The new service will seek to “make sure officers are in the right locations to pursue those requirements,” said the official, who spoke on condition of anonymity to discuss what he described as a “realignment” of the military’s human espionage efforts.
The official declined to provide details on where such shifts might occur, but the nation’s most pressing intelligence priorities in recent years have included counterterrorism, nonproliferation and ascendant powers such as China.
The realignment is expected to affect several hundred military operatives who already work in spying assignments abroad, mostly as case officers for the Defense Intelligence Agency, which serves as the Pentagon’s main source of human intelligence and analysis.
The official said that the size of the new service is expected to grow “from several hundred to several more hundred” in the coming years.

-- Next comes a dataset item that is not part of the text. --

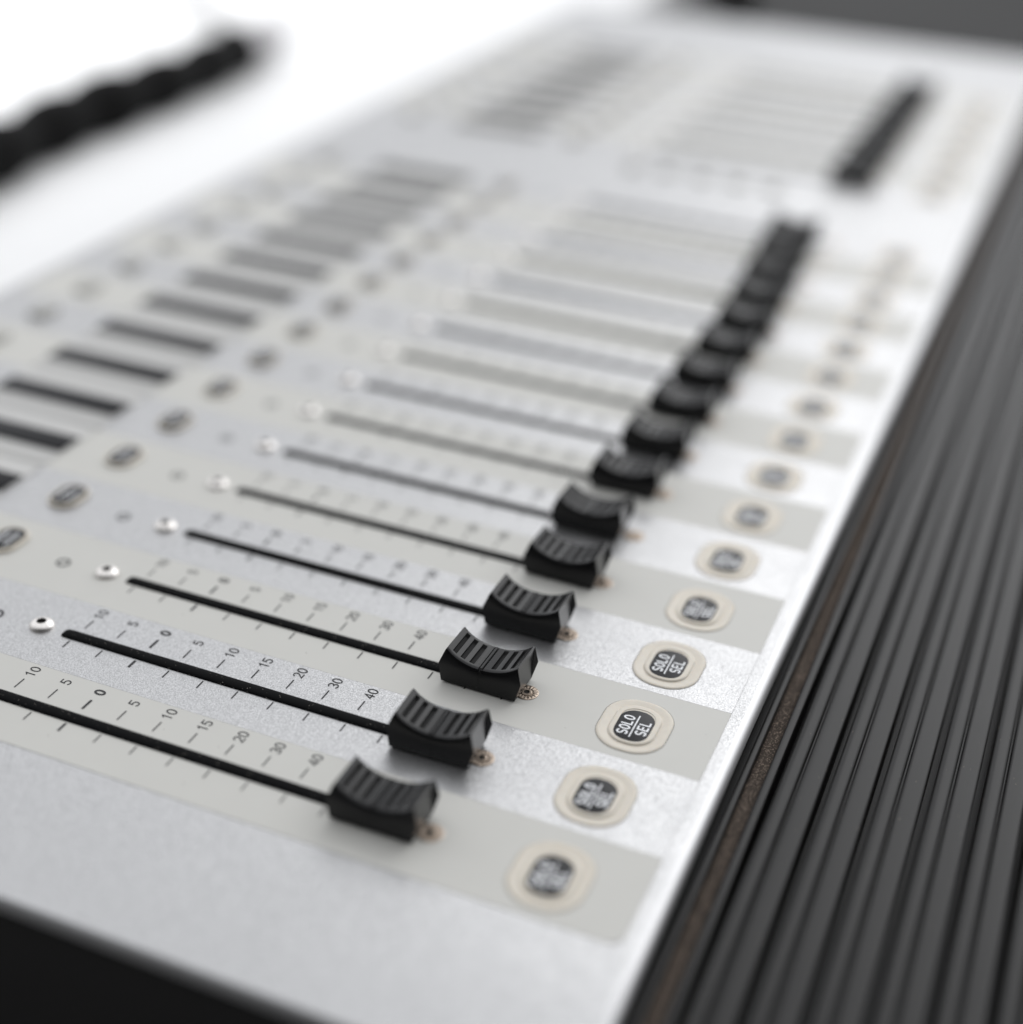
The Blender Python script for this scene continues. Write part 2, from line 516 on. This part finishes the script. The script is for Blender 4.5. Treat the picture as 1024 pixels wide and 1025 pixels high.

Despite the potentially provocative name for the new service, the official played down concerns that the Pentagon was seeking to usurp the role of the CIA or its National Clandestine Service.
This “does not involve new manpower ... does not involve new authorities,” the official said. Instead, the official said that the DIA is shifting its emphasis “as we look to come out of war zones and anticipate the requirements over the next several years.”
Congressional officials said they were seeking more details about the plan. “My question is why? What’s missing and what’s going on?” said a senior Senate aide who had been given a preliminary briefing on the new service.
The plan was unveiled about a week after a senior U.S. Army officer with extensive experience in special operations and counter-insurgency fighting in Iraq and Afghanistan was nominated to serve as the next chief of the DIA.
While serving in Afghanistan, Lt. Gen. Michael T. Flynn published a harsh critique of intelligence operations in that country, faulting collectors for being too focused on tactical threats and failing to understand the broader demographic and political context of the battlefield.
About 15 percent of the DIA’s case officers will be part of the Defense Clandestine Service, the defense official said. New, more clearly delineated career paths will give DIA case officers better opportunities to continue their espionage assignments abroad.
The new service fits into a broader convergence trend. U.S. Special Operations forces are increasingly engaged in intelligence collection overseas, and have collaborated with the CIA on missions ranging from the raid on Osama bin Laden’s compound in Pakistan to ongoing drone strikes in Yemen.
The blurring is also evident in the organizations’ upper ranks. Panetta previously served as CIA director, and that post is currently held by former four-star U.S. Army Gen. David H. Petraeus.
A key architect of the Defense Clandestine Service is Undersecretary of Defense for Intelligence Michael Vickers, who formerly served in the CIA.